Moreover, the latter were prepared to continue the Christian ministrations under the new order in the confident expectation that, however changed the economic and social relation, nothing could sever the bond of Christian fellowship in the Church. Bishop Davis, in 1866, was expressing a conviction universally shared when, looking out upon the vast confusion, he nevertheless declared, “I have not complete statistics; but am convinced, from observation and information, that, in all cases where the colored population shall be reinstated in their former localities, they will return to the communion of the Church.” Unfortunately, however, succeeding years bore testimony to progressive losses, until another Bishop voiced the thought which experience, in turn, had universally brought: “The defection from the Church is almost universal.
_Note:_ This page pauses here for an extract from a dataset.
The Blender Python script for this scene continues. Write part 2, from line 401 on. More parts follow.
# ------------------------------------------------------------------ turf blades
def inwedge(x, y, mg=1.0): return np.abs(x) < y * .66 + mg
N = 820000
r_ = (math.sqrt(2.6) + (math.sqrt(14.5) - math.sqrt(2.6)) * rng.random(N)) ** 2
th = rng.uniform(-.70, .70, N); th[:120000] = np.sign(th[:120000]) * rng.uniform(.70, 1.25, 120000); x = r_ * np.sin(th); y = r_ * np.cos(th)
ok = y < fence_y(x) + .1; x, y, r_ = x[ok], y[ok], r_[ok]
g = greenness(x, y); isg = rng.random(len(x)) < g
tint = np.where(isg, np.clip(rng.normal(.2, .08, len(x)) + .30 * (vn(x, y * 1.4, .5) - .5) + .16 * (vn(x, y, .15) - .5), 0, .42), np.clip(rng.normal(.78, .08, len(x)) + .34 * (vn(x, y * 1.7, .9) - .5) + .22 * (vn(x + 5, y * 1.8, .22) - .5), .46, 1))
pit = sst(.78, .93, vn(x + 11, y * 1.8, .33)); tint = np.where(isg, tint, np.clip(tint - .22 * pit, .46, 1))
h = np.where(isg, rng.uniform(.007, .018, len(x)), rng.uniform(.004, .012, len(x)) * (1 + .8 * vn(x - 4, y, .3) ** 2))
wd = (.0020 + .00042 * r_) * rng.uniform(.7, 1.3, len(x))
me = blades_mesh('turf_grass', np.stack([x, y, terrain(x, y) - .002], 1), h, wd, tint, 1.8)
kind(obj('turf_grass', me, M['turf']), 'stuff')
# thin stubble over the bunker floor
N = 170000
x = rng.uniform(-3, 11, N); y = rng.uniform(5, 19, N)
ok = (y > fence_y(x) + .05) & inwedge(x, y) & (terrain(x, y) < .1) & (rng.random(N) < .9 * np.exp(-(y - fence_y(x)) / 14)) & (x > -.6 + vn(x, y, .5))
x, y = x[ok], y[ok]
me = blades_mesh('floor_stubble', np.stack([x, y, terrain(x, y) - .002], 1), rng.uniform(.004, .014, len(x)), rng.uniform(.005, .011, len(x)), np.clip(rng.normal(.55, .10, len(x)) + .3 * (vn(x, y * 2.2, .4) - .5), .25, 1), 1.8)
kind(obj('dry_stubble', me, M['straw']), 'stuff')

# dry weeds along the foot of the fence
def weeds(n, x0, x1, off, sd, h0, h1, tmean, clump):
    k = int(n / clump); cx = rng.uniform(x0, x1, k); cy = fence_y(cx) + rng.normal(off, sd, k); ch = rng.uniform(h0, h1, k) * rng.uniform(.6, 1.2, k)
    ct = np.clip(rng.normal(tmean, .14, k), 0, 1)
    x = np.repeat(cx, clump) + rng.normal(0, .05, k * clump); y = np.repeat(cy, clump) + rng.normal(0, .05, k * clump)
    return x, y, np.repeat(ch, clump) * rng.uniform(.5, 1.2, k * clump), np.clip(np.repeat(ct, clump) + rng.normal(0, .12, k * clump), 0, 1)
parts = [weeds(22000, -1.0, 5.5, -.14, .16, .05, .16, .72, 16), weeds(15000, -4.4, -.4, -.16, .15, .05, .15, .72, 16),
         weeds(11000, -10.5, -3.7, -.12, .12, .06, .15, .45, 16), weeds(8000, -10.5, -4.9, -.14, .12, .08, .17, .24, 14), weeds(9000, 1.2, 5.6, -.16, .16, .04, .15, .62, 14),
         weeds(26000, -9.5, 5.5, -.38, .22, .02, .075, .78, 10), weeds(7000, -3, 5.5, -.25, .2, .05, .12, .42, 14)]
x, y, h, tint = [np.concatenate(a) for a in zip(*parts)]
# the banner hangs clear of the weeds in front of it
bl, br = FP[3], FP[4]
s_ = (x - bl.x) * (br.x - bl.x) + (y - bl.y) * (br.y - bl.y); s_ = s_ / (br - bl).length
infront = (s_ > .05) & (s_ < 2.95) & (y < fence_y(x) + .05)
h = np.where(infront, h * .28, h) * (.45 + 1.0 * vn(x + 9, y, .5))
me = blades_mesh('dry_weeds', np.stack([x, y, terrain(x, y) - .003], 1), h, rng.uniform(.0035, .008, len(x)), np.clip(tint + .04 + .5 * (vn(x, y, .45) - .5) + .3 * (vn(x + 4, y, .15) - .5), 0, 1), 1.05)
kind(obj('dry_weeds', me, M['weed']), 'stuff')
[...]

In some parishes I have visited, which a few years ago numbered more than a hundred communicants, not one has come forward to kneel at the altar, and very few to enter the church. The voice of remonstrance from their once-honored pastors falls unheeded upon their ears; unscriptural revelation are substituted for the Word of God; the ancient forms of worship are declared to quench the ministrations of the Spirit; and the sober worship of the sanctuary is exchanged for the midnight orgies of a frantic superstition.” There are some very bright and cheering exceptions, but this quotation from Bishop Wilmer, of Louisiana, describes the rule.
Why was it? The question may not be answered in a short phrase, and probably may not be answered satisfactorily at all.
There was the fact that the Negro’s religious teachers had been his masters, beloved under the old régime, but whose guidance and control, even in church, was to be regarded with wary suspicion. He could not differentiate between the essential wrong of a system, and the blessing which the Church had brought to him in that system. For the present, the wrong was uppermost in his mind.
Then there was the reconstruction system, and the hope held, in confident expectation, of a change in condition which a changed social relation would miraculously effect. The negro masses could not foresee the slow, toilsome pathway up which every primitive race has plodded to changed conditions, and better.
Again, there was the natural conviction of the Negro that his freed allegiance was now due to his northern liberators; and this, beyond any bond of slave-time friendship with those who had held him in slavery. It was the newborn freedom, from restraint, entering like new wine into old vessels overstrained.
Finally, there was among the few negro leaders, (and, because few, therefore all the more powerful) the exultant and alluring ambition to play the man, and to attempt to demonstrate the full-grown majority of a race just dropping its swaddling clothes.
These were the conditions (inevitable to the change of social structure from slave to free) ready at hand when the reconstruction policies offered the chance to unscrupulous politicians from North and South. They offered a ready opportunity for inspiring the Negro with a subtle distrust of former masters now become neighbors. Racial hatred for the wrongs of slavery, now became magnified to the exclusion of any benefits whatever derived from the system. For the unscrupulous, the rewards increased with the widening of the chasm between race and race; they were secured at the price of the ruthless exploitation of the Negroes, and the breeding of a spirit of suspicion and distrust toward their old friends.